(Extracted data entries)
· · · ·
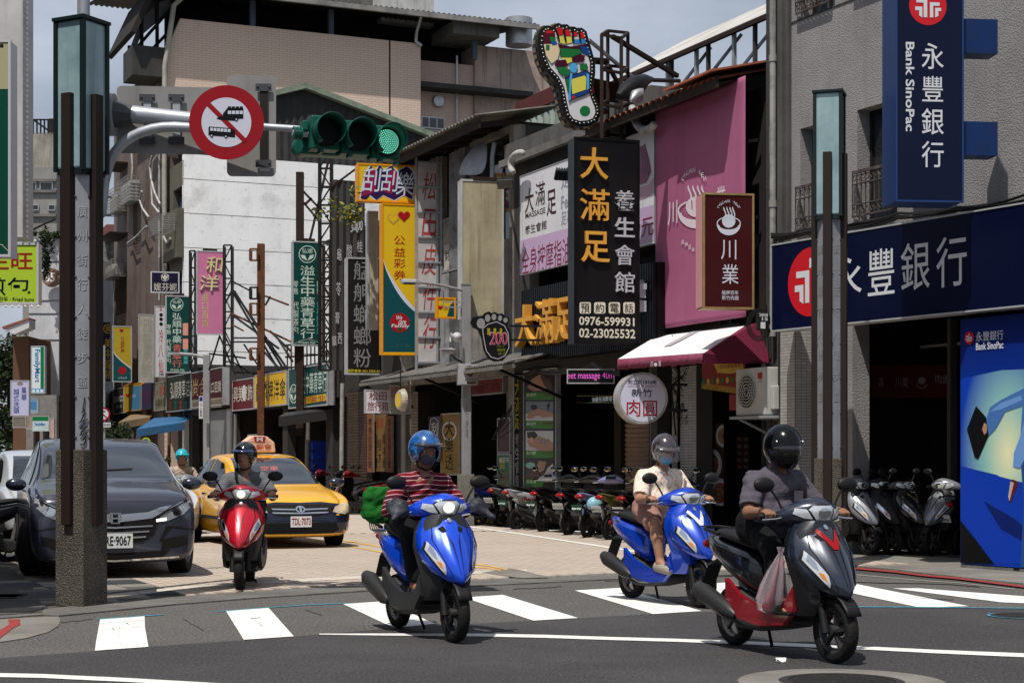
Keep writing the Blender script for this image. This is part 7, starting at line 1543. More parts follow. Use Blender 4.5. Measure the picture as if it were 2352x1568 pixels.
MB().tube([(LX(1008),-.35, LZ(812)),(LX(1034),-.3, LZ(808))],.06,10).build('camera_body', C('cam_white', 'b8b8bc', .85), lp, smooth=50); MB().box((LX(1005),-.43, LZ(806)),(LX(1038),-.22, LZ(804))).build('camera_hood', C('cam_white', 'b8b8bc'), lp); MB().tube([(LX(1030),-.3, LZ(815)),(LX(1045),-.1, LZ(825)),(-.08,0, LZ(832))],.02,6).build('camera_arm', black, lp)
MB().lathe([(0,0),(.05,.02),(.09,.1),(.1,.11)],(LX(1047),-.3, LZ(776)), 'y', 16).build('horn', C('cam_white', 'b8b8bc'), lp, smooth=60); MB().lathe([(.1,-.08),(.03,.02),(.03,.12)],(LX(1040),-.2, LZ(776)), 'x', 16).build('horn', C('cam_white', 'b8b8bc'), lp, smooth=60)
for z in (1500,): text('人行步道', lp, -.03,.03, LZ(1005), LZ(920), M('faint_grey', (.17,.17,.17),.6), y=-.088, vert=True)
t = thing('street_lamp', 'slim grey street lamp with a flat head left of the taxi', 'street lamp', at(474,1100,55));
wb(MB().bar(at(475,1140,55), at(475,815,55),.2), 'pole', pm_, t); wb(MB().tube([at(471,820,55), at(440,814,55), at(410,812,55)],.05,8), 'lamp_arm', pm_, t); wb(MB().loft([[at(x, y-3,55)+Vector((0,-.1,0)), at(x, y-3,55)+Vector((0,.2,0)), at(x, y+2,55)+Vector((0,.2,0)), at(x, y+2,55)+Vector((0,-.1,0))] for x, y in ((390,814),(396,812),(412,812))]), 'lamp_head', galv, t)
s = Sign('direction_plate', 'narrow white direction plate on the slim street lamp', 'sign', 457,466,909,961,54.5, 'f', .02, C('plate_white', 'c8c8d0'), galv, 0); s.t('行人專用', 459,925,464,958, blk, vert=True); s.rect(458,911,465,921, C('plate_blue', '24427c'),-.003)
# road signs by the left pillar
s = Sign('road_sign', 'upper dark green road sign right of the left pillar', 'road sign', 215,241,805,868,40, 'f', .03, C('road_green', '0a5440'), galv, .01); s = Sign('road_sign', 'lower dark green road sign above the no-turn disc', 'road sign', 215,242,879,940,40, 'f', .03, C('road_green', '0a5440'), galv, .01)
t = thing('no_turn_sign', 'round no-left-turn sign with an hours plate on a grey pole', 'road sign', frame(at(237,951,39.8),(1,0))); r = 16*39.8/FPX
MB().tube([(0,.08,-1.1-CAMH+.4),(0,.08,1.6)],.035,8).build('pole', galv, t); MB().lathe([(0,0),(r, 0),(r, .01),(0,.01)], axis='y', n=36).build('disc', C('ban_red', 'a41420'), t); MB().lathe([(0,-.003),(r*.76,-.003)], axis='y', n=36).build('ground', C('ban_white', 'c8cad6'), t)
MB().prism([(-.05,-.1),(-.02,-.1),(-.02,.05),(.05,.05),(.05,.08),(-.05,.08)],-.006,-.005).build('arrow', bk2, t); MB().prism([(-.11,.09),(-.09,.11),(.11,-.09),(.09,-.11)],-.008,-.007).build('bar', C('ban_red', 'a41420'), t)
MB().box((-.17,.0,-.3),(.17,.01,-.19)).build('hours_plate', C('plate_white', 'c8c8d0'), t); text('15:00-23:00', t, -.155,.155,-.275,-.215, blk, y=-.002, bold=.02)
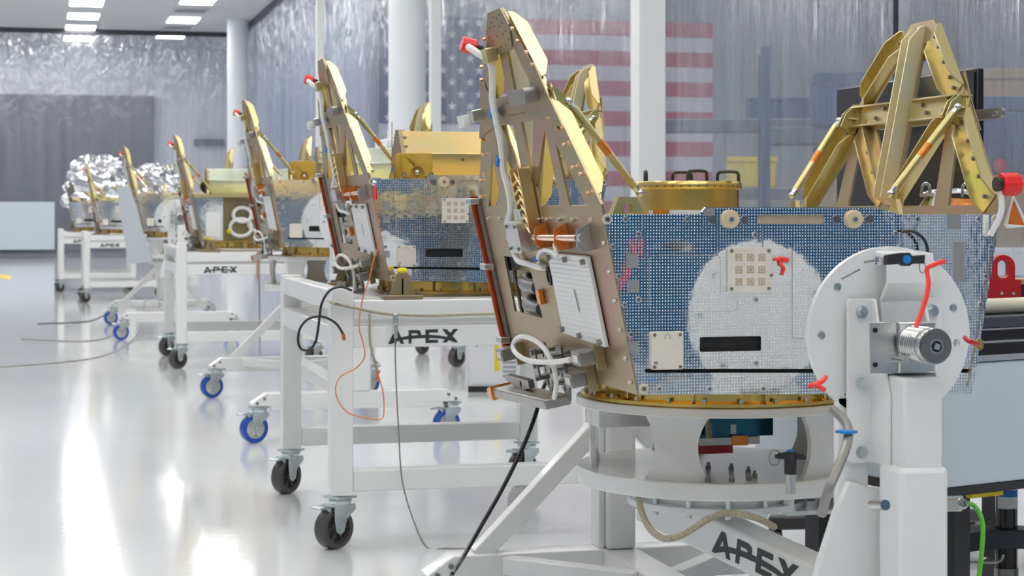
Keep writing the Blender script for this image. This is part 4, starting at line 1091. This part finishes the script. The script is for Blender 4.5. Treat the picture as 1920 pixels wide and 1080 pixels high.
· · · ·
### [Directive]
In the records above, locate every line with the string "image" and copy it.

### [Solution to this exercise]
Keep writing the Blender script for this image. This is part 7, starting at line 1543. More parts follow. Use Blender 4.5. Measure the picture as if it were 2352x1568 pixels.
Keep writing the Blender script for this image. This is part 4, starting at line 1091. This part finishes the script. The script is for Blender 4.5. Treat the picture as 1920 pixels wide and 1080 pixels high.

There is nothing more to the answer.